The image in Raza’s paintings seen from an oblique angle is not that of food, to our surprise. Instead, an image of fire, fighting people, or a ship floats up from the plate that could be lying underneath. The strategy of juxtaposition comes from Raza’s experiences as a Pakistani living in the United States, dating back to when he first immigrated. An earlier group of works integrate two images, clashing with and confronting each other, and usually rooted in both his “homelands.” The works in this exhibition maintain the structure but their content has evolved in a manner that reflects the twenty-first century sensibility of “search.” Selected, often randomly, from the internet, the images are ostensibly unrelated to each other, and whether or not they are based in the reality is not important. Raza’s withholding of narrative leaves a viewer feeling uprooted.

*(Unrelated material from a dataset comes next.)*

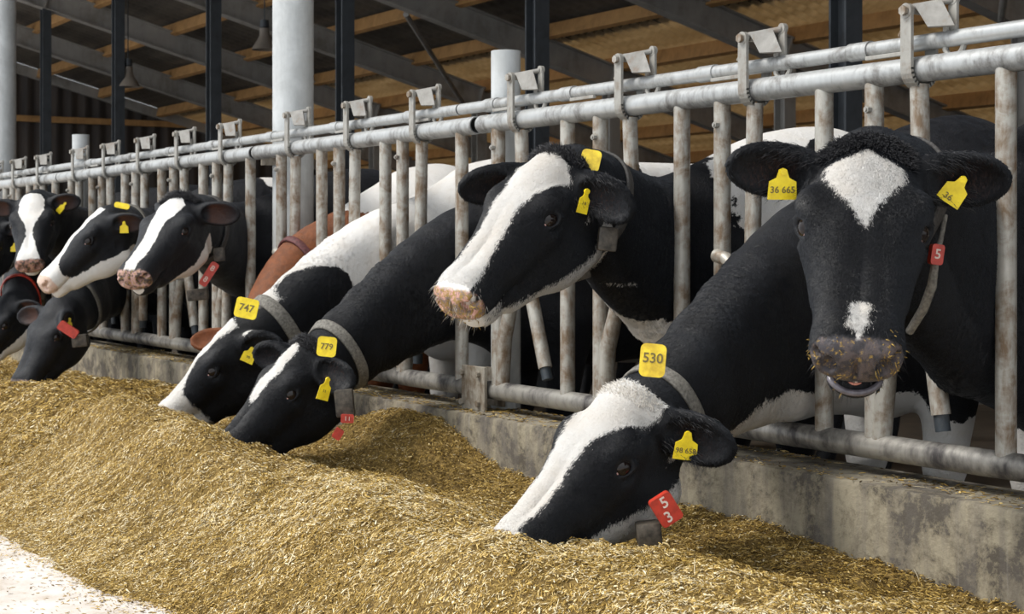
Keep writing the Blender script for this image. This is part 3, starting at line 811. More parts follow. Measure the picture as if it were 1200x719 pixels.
COWS = {}
YS = .93                                  # face length against its width
YV = np.array([1, YS, 1])
FLOOR = -.08
def make_cow(key, label, P, M_, nhint, gate, zg, ears, tab, jaw=None, patches=(), base='dark', material=None, hs=1.0, hf=.007, hc=.024,
             yaw=0.0, sh=.46, mouth=0.0, collar=.80, neck_fat=1.0, nose_y=.455, gy=0.0, extra=None, neck_mid=None, dewlap=0.0):
    P = np.asarray(P, float); M_ = np.asarray(M_, float)
    # head frame: the muzzle tip sits at (0, .50, -.10)
    f0 = (M_ - P) / np.linalg.norm(M_ - P); n = nhint - f0 * (nhint @ f0); n /= np.linalg.norm(n)
    a = math.atan2(.10, .50 * YS); fwd = f0 * math.cos(a) + n * math.sin(a); up = n * math.cos(a) - f0 * math.sin(a)
    rt = np.cross(fwd, up); RH = np.stack([rt, fwd, up], 1).astype(np.float32); PH = P.astype(np.float32)
    cyw, syw = math.cos(yaw), math.sin(yaw)
    bf = np.array([syw, -cyw, 0]); bl = np.array([cyw, syw, 0])               # body forward / sideways
    O = np.array([gate, sh, FLOOR]); O = O - bl * 0
    RB_ = np.stack([bl, bf, [0, 0, 1]], 1).astype(np.float32); OB = O.astype(np.float32)
    # neck
    atl = P + RH @ np.array([0, -.005, -.125]) * hs
    S1 = O + bf * (-.22) + np.array([0, 0, 1.0]); S2 = O + bf * .10 + np.array([0, 0, .97 if zg > .85 else .90])
    G = np.array([gate, gy, zg])
    pts = [S1, S2, G] + ([np.asarray(neck_mid, float)] if neck_mid is not None else []) + [atl]
    C_ = catmull(pts, 5); L = np.concatenate([[0], np.cumsum(np.linalg.norm(np.diff(C_, axis=0), axis=1))]); L /= L[-1]
    Tn = np.gradient(C_, axis=0); Tn /= np.linalg.norm(Tn, axis=1)[:, None]
    hup = RH @ np.array([0, .75, 1.0]); hup = hup / np.linalg.norm(hup)
    if hup @ np.cross(np.cross(Tn[-1], [0, 0, 1]), Tn[-1]) < -.5: pass
    D_ = []
    tg = L[10]
    for p, t, l in zip(C_, Tn, L):
        w_ = np.clip((l - tg) / (1 - tg), 0, 1); u = np.array([0, 0, 1.0]) * (1 - w_) + RH @ np.array([0, -.35, 1.0]) * w_
        u = u - t * (u @ t); D_.append(u / np.linalg.norm(u))
    D_ = np.array(D_)
    rl = np.interp(L, [0, L[5], tg, 1], [.19, .150, .098, .072 * hs]) * (.5 + .5 * neck_fat)
    hh = np.interp(L, [0, L[5], tg, 1], [.17, .165, .112 * neck_fat, .040 * hs])
    eb = []
    for sx, eax, en in ears:
        base_ = P + RH @ np.array([sx * .076, .030, -.070]) * hs
        eb.append((base_.astype(np.float32), ear_frame(base_, np.asarray(eax, float), np.asarray(en, float)).astype(np.float32)))
    lo_h = P - .36 * hs; hi_h = P + .36 * hs
    cen = (P + M_) / 2
    def fn(Q):
        Q = Q.astype(np.float32)
        d = body_sdf((Q - OB) @ RB_)
        for k in range(len(C_) - 1):
            u0, u1 = D_[k] * hh[k], D_[k + 1] * hh[k + 1]
            s = rcone(Q, C_[k] + u0, C_[k + 1] + u1, rl[k] * .92, rl[k + 1] * .92)
            s = smin(s, rcone(Q, C_[k], C_[k + 1], rl[k], rl[k + 1]), .06)
            s = smin(s, rcone(Q, C_[k] - u0, C_[k + 1] - u1, rl[k] * .9, rl[k + 1] * .9), .06)
            d = smin(d, s, .07 if k < 6 else .045)
        if dewlap > 0:
            g0 = G + np.array([0, 0, -hh[10] - rl[10] * .55 - dewlap * .5]); g1 = O + bf * .16 + np.array([0, 0, .64])
            g2 = C_[13] - D_[13] * (hh[13] + rl[13] * .7)
            d = smin(d, smin(rcone(Q, g0, g1, .055, .10), rcone(Q, g2, g0, .03, .055), .05), .07)
        near = np.nonzero(((Q - cen.astype(np.float32)) ** 2).sum(-1) < .62 ** 2)[0]
        if len(near):
            q = Q[near]
            dh = head_sdf((q - PH) @ RH / hs / YV.astype(np.float32), mouth) * hs * .97
            dd = smin(d[near], dh, .045)
            # keep the face crisp: away from the throat the head alone counts
            for b_, R_ in eb: dd = smin(dd, ear_sdf(q, b_, R_, hs), .022)
            d[near] = dd
        return d
    allp = np.array([P, M_] + [b_ + R_[:, 0] * .2 for b_, R_ in eb]); lo = allp.min(0) - .10; hi = allp.max(0) + .10
    bl_lo = O + np.array([-.36, -.35, -.02]); bl_hi = O + np.array([.36, 1.95, 1.42])
    if abs(yaw) > .01: bl_lo[0] -= 1.9 * abs(math.sin(yaw)); bl_hi[0] += 1.9 * abs(math.sin(yaw))
    tot_lo = np.minimum(lo, bl_lo); tot_hi = np.maximum(hi, bl_hi)
    XYZ = [axis_coords(tot_lo[i], tot_hi[i], lo[i], hi[i], hf, hc) for i in range(3)]
    V, Fq = surface_nets(fn, *XYZ)
    root = empty('cow', (gate, sh + .8, FLOOR), label, 'cow', 'dairy cows feeding along the fence')
    body = np_mesh('body', V, Fq, material, root, True)
    md = body.modifiers.new('even', 'SMOOTH'); md.factor = .5; md.iterations = 1
    # coat
    H = (V - P) @ RH / hs / YV; B = (V - O) @ RB_
    s = blaze(H, tab)
    if jaw is not None: s = np.maximum(s, jaw(H))
    bs = np.full(len(V), .25 if base == 'white' else -.25)
    for sgn, c, r in patches:
        q = np.sqrt((((V - np.asarray(c)) / np.asarray(r)) ** 2).sum(-1)); dd = (1 - q) * min(np.min(r), .3)
        bs = np.maximum(bs, dd) if sgn == 'w' else np.minimum(bs, -dd)
    wob = fbm(V * 5.0, 3, abs(hash(key)) % 97 if False else len(key) + ord(key[0])) * .05
    dist_head = np.sqrt((((V - cen) / .36) ** 2).sum(-1))
    inh = (H[:, 1] > -.005) & (dist_head < 1.0)
    coat = np.where(inh, s + wob * .12, bs + wob * .6)
    earv = np.zeros(len(V)); onear = np.zeros(len(V), bool)
    for b_, R_ in eb:
        q = (V - b_) @ R_ / hs
        inn = -ell(q, (.112, .002, .024), (.084, .047, .030)) * 60
        on = (q[:, 0] > .045) & (q[:, 0] < .22) & (np.abs(q[:, 1]) < .07) & (np.abs(q[:, 2]) < .05); onear |= on
        earv = np.maximum(earv, np.where(on, np.clip(inn, 0, 1) * np.clip((q[:, 0] - .05) / .02, 0, 1) * np.clip(1.25 - q[:, 0] / .145, 0, 1), 0))
    info_on = onear
    coat = np.where(onear & (np.abs(H[:, 0]) > .12), -.1, coat)
    attr(body, 'coat', coat)
    nz = np.minimum(H[:, 1] - nose_y - np.clip(np.abs(H[:, 0]) - .03, 0, 1) * -.2, H[:, 2] + .150 + .0) 
    nz = np.where(inh, nz, -.1); attr(body, 'nose', nz); attr(body, 'ear', earv)
    # eyes
    for sx in (-1, 1):
        c = P + RH @ np.array([sx * .0925, .181 * YS, -.0700]) * hs
        ax_ = RH @ np.array([sx * .80, .38, .42]); ax_ /= np.linalg.norm(ax_)
        me = bpy.data.meshes.new('eye'); bm = bmesh.new(); bmesh.ops.create_uvsphere(bm, u_segments=24, v_segments=16, radius=.0245 * hs)
        for v in bm.verts: v.co += Vector(tuple(c))
        bm.to_mesh(me); bm.free(); eo = link_mesh('eye', me, M['eye'], root, True)
        cc = c + ax_ * .0150 * hs + RH @ np.array([-sx * .006, .0165, -.003]) * hs
        me = bpy.data.meshes.new('eye_corner'); bm = bmesh.new(); bmesh.ops.create_uvsphere(bm, u_segments=12, v_segments=8, radius=.0060 * hs)
        for v in bm.verts: v.co += Vector(tuple(cc))
        bm.to_mesh(me); bm.free(); link_mesh('eye_corner', me, M['eye_corner'], eo, True)
    info = dict(earv=earv, coat=coat, on=onear, cen=cen, mat=material, root=root, P=P, RH=RH, hs=hs, C=C_, T=Tn, D=D_, L=L, fn=fn, ears=eb, V=V, H=H, body=body)
    COWS[key] = info
    return info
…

In this dining room, one might ask where is the food and my place at the table? Yet, the paintings tell me, “this is not my plate.” In an attempt to find one’s place, the viewer moves from a ship struggling in the midst of an ocean gale to furious flame soaring up to the sky. He or she ends up being dislocated, wandering among the melancholic and dream-like images and longing for a je ne sais quoi. This sense of uprootedness is also underscored by the table and chairs of Iqbal’s Dinner Time. A viewer, standing on the ground, cannot sit on the chairs. Even if the furniture was returned to the ground, the chairs, empty inside, would not bear one’s weight. Furthermore, the fabric – originally intended for a parachute – is made to be lighter than any other cloth in order to carry a person, and let them drift down from the heavens. One cannot find a place at Dinner Time unless he or she was to overcome the insurmountable forces of gravity.
Let us postulate, for a brief moment, that one possible way would be to become a ghost. Indeed, the unstructured furniture and their gossamer materiality, as well as the shifting plates, and their fleeting images, suggest such an ephemeral being. All of these objects communicate a sense of lightness; they hover – they are phantasmal. Then, why is it that one cannot find a place in Dinner or elsewhere? Is it because a person, who moves between countries, consequently “loses” his or her homeland? Could this problem of dislocation be related to the question of family or society, which today is often explained in terms of crisis? If none of these provide a sound explanation, then, this exhibition could be understood as defaulting to the aesthetic aim that creates a flaneur-like sense of wandering.
Perhaps, another point of view could provide an answer to the question of dislocation proposed by Dinner. Nevertheless, my mind wanders back to the precariousness of taking a plate off the wall, pulling over a chair, and having dinner. All in all, the beauty and the truth, I dare to say, may only be captured in the moment of witnessing the ephemeral, in the estranged instance, that is to say, the experience of seeing the artworks.